Bu kanıya varmamızın başlıca sebebi, FED’in daha önemli bir politika aracı olan gösterge faiz oranlarında herhangi bir değişikliğe gitmemesidir. Biraz açarsak, FED eğer daha önceki söylemlerinin aksine (diğer bir deyişle enflasyonun daha önemli olduğu) ani bir kararla gösterge faizlerini indirmiş olsa idi, o zaman piyasalarda risk algılaması daha farklı olabilecek, piyasa oyuncuları krizin çok ciddi boyutlara gelebileceğinden FED’in bile endişe duyduğu hissine kapılarak belki de faiz indirimin etkisini hemen yok edeceklerdi. Bu bağlamda FED temkinli politika izleyerek hem piyasaların ateşini bir miktar düşürmüş hem de piyada geçici de olsa rahatlamaya sebep olmuştur.

Neden geçici rahatlama?

İlk başlarda emlak piyasalarındaki krizle başlayan ve kaldıraç etkisi ile tüm dünyaya yayılan krizden darbe yiyen finansal kurumların, sadece iskonto oranlarının indirilmesi ile kredi musluklarını yeniden açmaları beklenmiyor. Kredi piyasasında rahatlama için bundan sonrasında daha ciddi ve kalıcı önlemler gerektiğini söylemek bizce de çok yanlış olmaz. Bundan sonra merkez bankalarından beklenen faiz indirimlerinin gelmesi, piyasalardaki durumu bir miktar daha sakileştirebilir. Önümüzde 18 Eylülde yapılacak olan FED toplantısı var ve artık bırada piyasa oyuncuları gösterge faizde indirim olacak mı olmayacak mı diye değil, indirim 50 baz puan mı olur diye konuşmaya çoktan başladılar bile.
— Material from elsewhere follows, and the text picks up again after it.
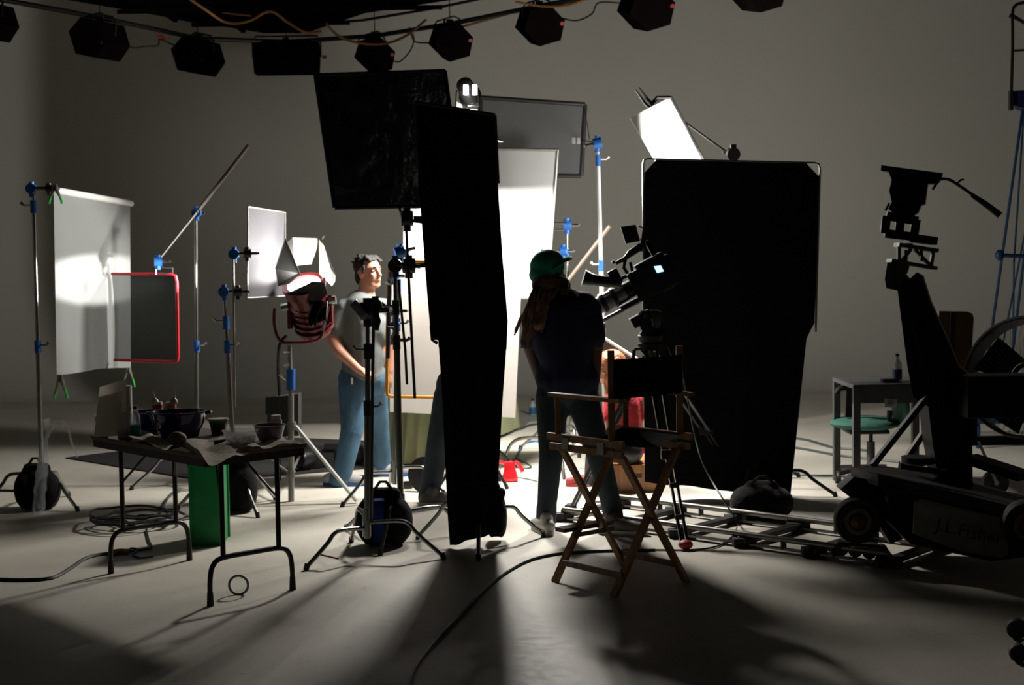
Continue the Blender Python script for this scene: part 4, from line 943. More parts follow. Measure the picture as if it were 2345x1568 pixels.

Türk mali piyasaları tüm bu gelişmelerden nasıl etkilenecek?

Türkiye son dönemde carry trade denilen sermaye hareketinden etkilenen ülkelerin başını çektiği için hiç şüphesiz küresel krizin en çok etkliyeceği ülke olacaktır. Türk Lirasındaki aşırı değerlenme ve faizlerin çok yüksek seviyelerde seyretmesi carry trade pozisyonları için Türkiye’yi dünyadaki en cazip ülke yapmıştı. Hali hazırda baktığımızda ise mali piyasaların verdiği tepki diğer gelişmekte olan ülkelerdeki tepkiye göre çokda farklı değildir. Bizce bunun en önemli nedeni faizlerin çok yüksek oluşu ve piyasadaki sıcak paranın bu kadar yüksek bir getiriyi hiç bir yerde elde edemeyeceği gerçeğidir. Bu bağlamda ülkeye girmiş olan sermaye çok kolay çıkmak istememektedir. Ancak bu durumun daha ne kadar gideceği de likidite koşulları ile çok yakından ilişkilidir. Piyasalarda güven tesis edilmesi ile birlikte carry trade eğilimi yeniden baş gösterebilir. Ancak, bunun için öncelikle piyasaların dengelenmesi gerekiyor. Bunun da çok kolay olmayacağını düşünüyoruz.